Re: Stupid mwcc compilers ...

Shaw Terwilliger (sterwill@postman.abisource.com)
Wed, 9 Jun 1999 08:45:06 -0500


On Wed, Jun 09, 1999 at 08:37:45AM -0400, Thomas Fletcher wrote:
> Just a little note here to people who are cranking
> through the source making those all important
> feature additions and bug fixes.
>
> While this is perfectly legal C++:
>
> for (int i=0; i<10; i++) {
> printf("I is %d \n", i);
> }
> printf("I is now %d \n", i);

I was always under the impression that one shouldn't reference i
outside that loop block. I don't have a current ANSI/ISO C++
reference, but I do have the December 96 draft (from cygnus):

4 Names declared in the for-init-statement, and in the condition of if,
while, for, and switch statements are local to the if, while, for, or
switch statement (including the controlled statement), and shall not
be redeclared in a subsequent condition of that statement nor in the
outermost block (or, for the if statement, any of the outermost
blocks) of the controlled statement; see _stmt.select_.

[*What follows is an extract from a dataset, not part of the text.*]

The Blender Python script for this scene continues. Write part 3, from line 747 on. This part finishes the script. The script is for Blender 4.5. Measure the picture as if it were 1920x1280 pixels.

But I'm really not sure how I should interpret that. It says "shall
not be redeclared in ... the outermost block", which I read as the
parent block of the conditional. But though it does say I'm not supposed
to use that name at that level, I'm not sure whether it means the existing
one is available there.

_stmt.select_ shows us:

3 A name introduced by a declaration in a condition (either introduced
by the type-specifier-seq or the declarator of the condition) is in
scope from its point of declaration until the end of the substatements
controlled by the condition. If the name is re-declared in the outer-
most block of a substatement controlled by the condition, the declara-
tion that re-declares the name is ill-formed. [Example:
if (int x = f()) {
int x; // ill-formed, redeclaration of 'x'
}
else {
int x; // ill-formed, redeclaration of 'x'
}

--end example]

The example only covers the limits of the outermost block of a
substatement but the rule says the variable is in scope from
its "point of declaration until the end of the substatements."